- _WORK TO DO_:
Give the number of lines below that contain "part", with no other output.

- _COLLECTED DATA_:
━━━━

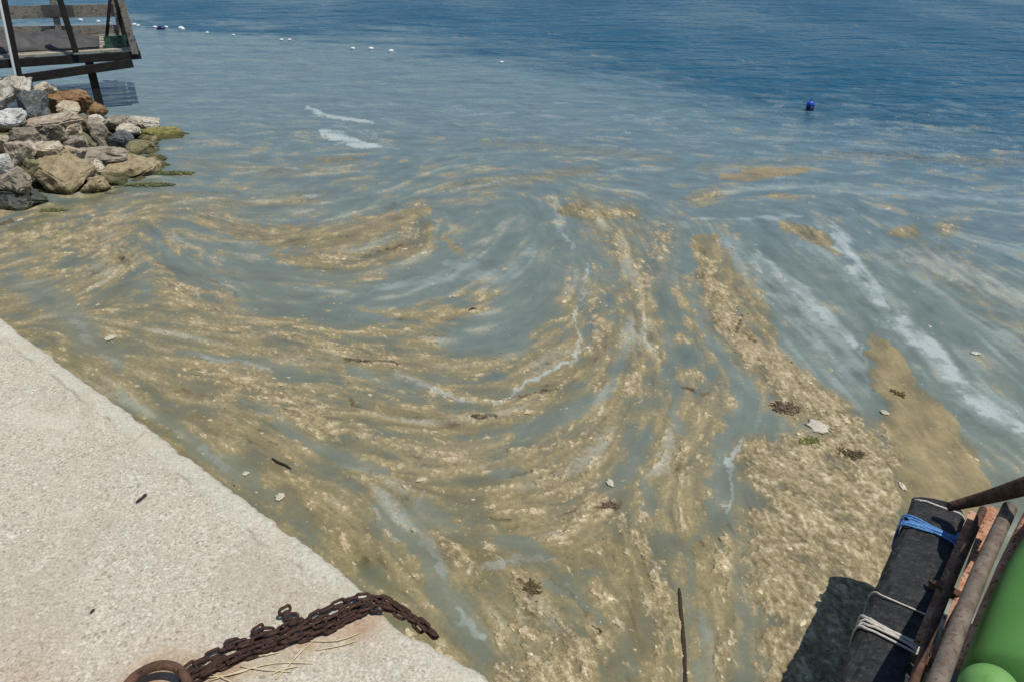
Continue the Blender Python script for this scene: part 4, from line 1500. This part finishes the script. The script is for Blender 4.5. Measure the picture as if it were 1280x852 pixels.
# deck boards with open joints
nb_ = 11
for k in range(nb_):
    o0 = bk * (0.04 + depth * (k + 0.5) / nb_) + up * (0.068 + rnd.uniform(-0.004, 0.004))
    inset = rnd.uniform(-0.05, 0.10)
    wd = depth / nb_ - rnd.uniform(0.012, 0.03)
    if k in (1,):                     # a missing stretch near the front
        part('deck_board', lambda bm: add_beam(bm, A0 + o0, A + fd * fl * 0.36 + o0, wd, 0.03, bev=0.003), M['palewood'])
        continue
    part('deck_board', lambda bm: add_beam(bm, A0 + o0, B + o0 - fd * inset, wd, 0.03, bev=0.003), rnd.choice([M['palewood'], M['palewood'], M['greywood']]))


def post(b0, b1, off, w, mat, name='post', down=0.0, d=None):
    """post seen between two photo points on the plane pushed back by off"""
    P0 = on_wall(b0[0], b0[1], A + bk * off, B + bk * off)
    P1 = on_wall(b1[0], b1[1], A + bk * off, B + bk * off)
    dd = (P1 - P0).normalized()
    P1 = P1 + dd * 0.55
    P0 = P0 - dd * down
    part(name, lambda bm: add_beam(bm, P0, P1, w, d or w, up=bk, bev=0.006), mat)


post((23, 95), (4, 0), -0.10, 0.085, M['blackwood'])
post((95, 66), (75, 0), -0.05, 0.07, M['blackwood'])
post((169, 68), (151, 0), -0.03, 0.085, M['greywood'])
post((76, 52), (66, 0), depth, 0.085, M['greywood'])
post((152, 50), (143, 0), depth, 0.07, M['greywood'])
post((159, 52), (147, 0), 0.6, 0.10, M['blackwood'], down=0.0, d=0.04)
post((133, 50), (136, 17), depth * 0.6, 0.045, M['blackwood'], down=0.0)


def rail(l, r, off, h, mat, name='rail'):
    P0 = on_wall(l[0], l[1], A + bk * off, B + bk * off)
    P1 = on_wall(r[0], r[1], A + bk * off, B + bk * off)
    part(name, lambda bm: add_beam(bm, P0, P1, 0.03, h, bev=0.003), mat)


rail((-30, 17), (150, 13), depth + 0.06, 0.17, M['greywood'])
rail((-30, 41), (158, 38), depth + 0.06, 0.15, M['greywood'])
rail((52, 14), (92, 14), depth - 0.06, 0.16, M['darkgrey'], 'rail')
# side rail from the corner backwards
for zz_ in (0.42, 0.85):
    p0 = B + up * zz_; p1 = B + bk * depth + up * zz_
    part('side_rail', lambda bm: add_beam(bm, p0, p1, 0.03, 0.09), M['greywood'])
# stilts
L0 = on_wall(110, 72, A + bk * 0.02, B + bk * 0.02)
L1 = on_wall(126, 136, A + bk * 0.02, B + bk * 0.02)
ldir = (L1 - L0).normalized()
part('stilt', lambda bm: add_beam(bm, L0, L0 + ldir * 1.1, 0.10, 0.10, up=bk, bev=0.01), M['blackwood'])
for q0 in (A0 + bk * depth + fd * 0.3, A0 + fd * 0.5 + bk * 0.02):
    part('stilt', lambda bm: add_beam(bm, q0, q0 - up * 1.1, 0.10, 0.10, up=bk, bev=0.01), M['blackwood'])

# pale pole leaning against the platform
bm = bmesh.new()  # thin dark tube laid at water level to draw a narrow dark line
p0, p1 = at(21, 104, 0.5), None
p0 = on_wall(21, 104, A - bk * 0.35, B - bk * 0.35)
p1 = on_wall(-3, -10, A - bk * 0.35, B - bk * 0.35)
add_tube(bm, smooth_line([p0, p0.lerp(p1, 0.5), p1], 8), 0.017, 10)
tag(recentre(link('pole', mesh_from('pole', bm, True), M['whiteplastic'])), 'thin pale pole leaning up beside the dark platform post', 'pole')

# dark sheet added on the deck in place of shade on its planks
bm = bmesh.new()  # thin dark tube laid at water level to draw a narrow dark line
c0 = A + fd * 0.05 + bk * 0.25 + up * 0.09
nx_, ny_ = 26, 12
gv = []
for j in range(ny_):
    row = []
    for i in range(nx_):
        u, v = i / (nx_ - 1), j / (ny_ - 1)
        p = c0 + fd * (-0.5 + u * 1.45) + bk * (v * 1.05)
        e = min(1, 6 * min(u, 1 - u, v, 1 - v))
        p.z += (0.05 + 0.13 * (1 - u) + 0.08 * mnoise.noise(p * 4)) * e + 0.02 * abs(mnoise.noise(p * 13))
        row.append(bm.verts.new(p))
    gv.append(row)
for j in range(ny_ - 1):
    for i in range(nx_ - 1):
        bm.faces.new((gv[j][i], gv[j][i + 1], gv[j + 1][i + 1], gv[j + 1][i]))
bmesh.ops.recalc_face_normals(bm, faces=bm.faces[:])
bmesh.ops.solidify(bm, geom=bm.faces[:], thickness=0.012)
tag(recentre(link('shadow_sheet', mesh_from('shadow_sheet', bm, True), M['darkgrey'])), 'crumpled dark grey sheet added for the shaded planks of the platform deck', 'shadow_sheet')

# green plastic crate at the platform corner
cr = empty('plastic_crate', B - fd * 0.19 + bk * 0.28 + up * 0.085, 'small dark green plastic crate at the outer corner of the platform', 'crate')
for sgn in (-1, 1):
    for z_ in (0.03, 0.10):
        part('slat', lambda bm: add_beam(bm, cr.location + bk * sgn * 0.11 - fd * 0.16 + up * z_, cr.location + bk * sgn * 0.11 + fd * 0.16 + up * z_, 0.012, 0.05), M['greenplastic'], cr)
        part('slat', lambda bm: add_beam(bm, cr.location + fd * sgn * 0.165 - bk * 0.11 + up * z_, cr.location + fd * sgn * 0.165 + bk * 0.11 + up * z_, 0.012, 0.05), M['greenplastic'], cr)
part('crate_floor', lambda bm: add_beam(bm, cr.location - fd * 0.16 + up * 0.006, cr.location + fd * 0.16 + up * 0.006, 0.21, 0.01), M['greenplastic'], cr)


# ================================================================== FLOATS AND DEBRIS ON THE WATER
def float_mesh(r, L):
    bm = bmesh.new()
    prof = [(0, -L), (r * 0.35, -L), (r * 0.4, -L * 0.86), (r * 0.8, -L * 0.7), (r, -L * 0.3), (r, L * 0.3), (r * 0.8, L * 0.7), (r * 0.4, L * 0.86), (r * 0.35, L), (0, L)]
    n = 12
    rs_ = []
    for rr, x in prof[1:-1]:
        rs_.append([bm.verts.new((x, rr * math.cos(2 * PI * k / n), rr * math.sin(2 * PI * k / n))) for k in range(n)])
    for a, b in zip(rs_[:-1], rs_[1:]):
        for k in range(n):
            bm.faces.new((a[k], a[(k + 1) % n], b[(k + 1) % n], b[k]))
    bm.faces.new(rs_[0][::-1]); bm.faces.new(rs_[-1])
    bmesh.ops.recalc_face_normals(bm, faces=bm.faces[:])
    return mesh_from('float', bm, True)


fm = float_mesh(0.05, 0.09)
FL = [(55, 23, 1, 'first white float from the left, seen between the platform rails'), (65, 23, .8, 'second white float from the left, seen between the platform rails'),
      (101, 26, 1.1, 'white float just right of the middle platform post'), (123, 28, 1, 'white float seen between the rails near the platform corner'),
      (137, 30, .8, 'small white float seen behind the short black post'), (168, 32, 1.1, 'white float nearest outside the platform corner'),
      (173, 33, .8, 'smaller white float touching the one outside the platform corner'), (194, 35, 1, 'white float left of the dark float'), (208, 35, 1, 'white float right of the dark float'),
      (227, 37, 1.7, 'largest white float, in the row outside the platform'), (259, 42, .8, 'small white float after the largest one'), (292, 45, .7, 'tiny white float halfway along the loose row'),
      (352, 51, .8, 'left one of two close white floats'), (362, 51, .8, 'right one of two close white floats'), (441, 62, 1, 'first of three far white floats'),
      (464, 62, 1, 'second of three far white floats'), (489, 65, 1, 'third of three far white floats'), (627, 79, .7, 'lone white float at the edge of the clear blue water')]
for k, (px, py, s, lb) in enumerate(FL):
    o = link('float', fm, M['whiteplastic'])
    o.location = at(px, py, 0.0) + Vector((0, 0, 0.015))
    s *= 0.56
    o.scale = (s, s, s)
    o.rotation_euler = (0, rnd.uniform(-0.2, 0.2), rnd.uniform(-0.6, 0.6))
    tag(o, lb, 'float', 'white floats in a loose row')
fmd = float_mesh(0.05, 0.09)
o = link('float', fmd, M['navyplastic'], None, at(201, 36, 0.015))
tag(o, 'dark float among the white floats outside the platform', 'float')

# blue drum-shaped buoy with dark bottom
bu = empty('blue_buoy', at(1012, 138, 0), 'small bright blue buoy floating alone on the dark blue water', 'buoy')
bm = bmesh.new()  # thin dark tube laid at water level to draw a narrow dark line
n = 16


def lathe(bm, prof, n=16, c=Vector((0, 0, 0))):
    rs_ = [[bm.verts.new(c + Vector((rr * math.cos(2 * PI * k / n), rr * math.sin(2 * PI * k / n), zz))) for k in range(n)] for rr, zz in prof]
    for a, b in zip(rs_[:-1], rs_[1:]):
        for k in range(n):
            bm.faces.new((a[k], a[(k + 1) % n], b[(k + 1) % n], b[k]))
    bm.faces.new(rs_[0][::-1]); bm.faces.new(rs_[-1])


lathe(bm, [(0.066, 0.075), (0.07, 0.09), (0.068, 0.12), (0.05, 0.145), (0.028, 0.155), (0.012, 0.158)], n)
link('buoy_cap', mesh_from('buoy_cap', bm, True), M['blueplastic'], bu)
bm = bmesh.new()  # thin dark tube laid at water level to draw a narrow dark line
lathe(bm, [(0.05, -0.06), (0.062, -0.03), (0.068, 0.02), (0.066, 0.074)], n)
link('buoy_body', mesh_from('buoy_body', bm, True), M['navyplastic'], bu)
bm = bmesh.new()  # thin dark tube laid at water level to draw a narrow dark line
add_tube(bm, [Vector((0.025 * math.cos(t), 0, 0.155 + 0.028 * math.sin(t))) for t in np.linspace(0, PI, 9)], 0.006, 6)
link('handle', mesh_from('handle', bm, True), M['navyplastic'], bu)
bu.scale = (0.8, 0.8, 0.8)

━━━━

- _RESPONSE_:
11